In terms of production volume, analysts expect large increases, with forecasts ranging from several billion gallons per year by 2030. The expansion reflects rising demand due to regulatory pressure, corporate sustainability goals, and growing aviation activity.
By 2050, much larger SAF volumes may be necessary. One global industry assessment suggests the aviation sector may need around 500 million tonnes of SAF by 2050 to achieve net-zero emissions.

Currently, global SAF production is only about 2 million tonnes and represents less than 1 percent of total aviation fuel consumption. Bridging the gap will require dramatic increases in production capacity and feedstock supply over the next 25 years.
What This Signals for Aviation’s Low-Carbon Shift
DHL’s 50 million-liter SAF agreement with Neste highlights several key trends in aviation fuel markets:
- Early action: Fuel buyers are signing long-term contracts ahead of tighter regulations.
- Supply competition: With limited SAF output, early offtake deals secure fuel before wider market tightening.
- Growing corporate role: Logistics firms and airlines are increasingly active buyers of SAF.
- Market scale-up: SAF volumes are rising, but still far short of future demand needs.

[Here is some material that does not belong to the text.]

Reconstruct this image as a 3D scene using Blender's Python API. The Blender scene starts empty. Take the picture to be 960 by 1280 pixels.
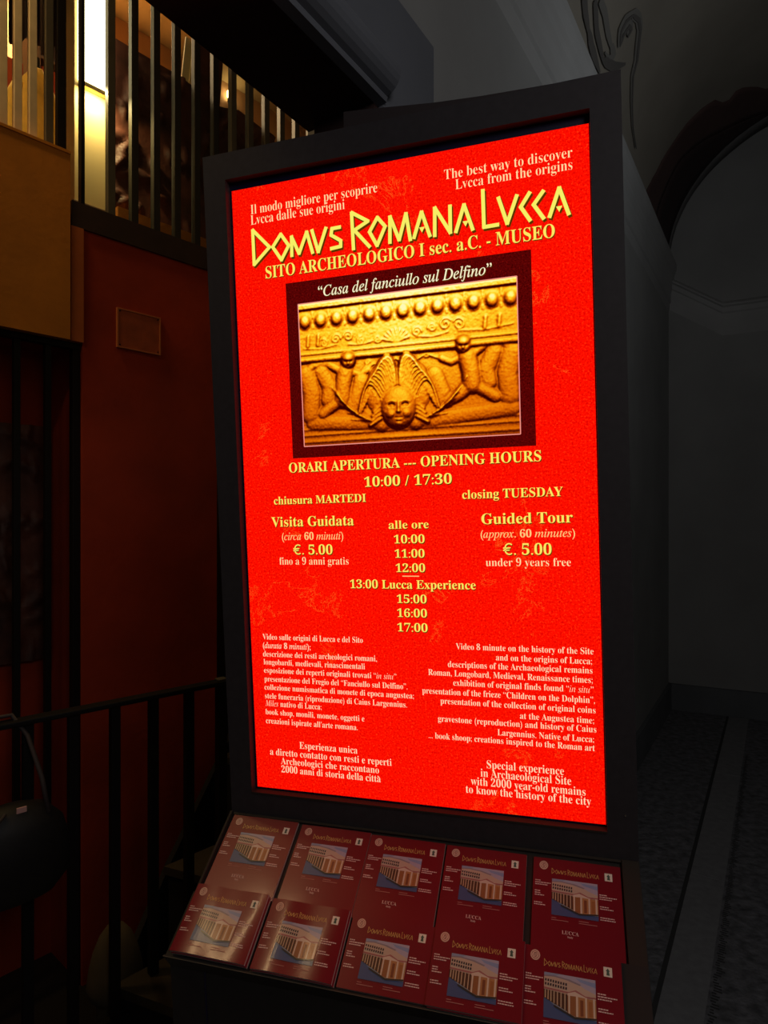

DHL’s contract is not an isolated case. Large buyers around the world are seeking stable SAF supply to meet regulatory targets and sustainability goals. As SAF production capacity expands slowly, long-term agreements and supportive policies will be vital to growing the market.
The company’s early move shows how policy changes are shaping business decisions today rather than in the distant future. In this environment, SAF is no longer a niche fuel. It is becoming a necessary part of the future aviation fuel supply.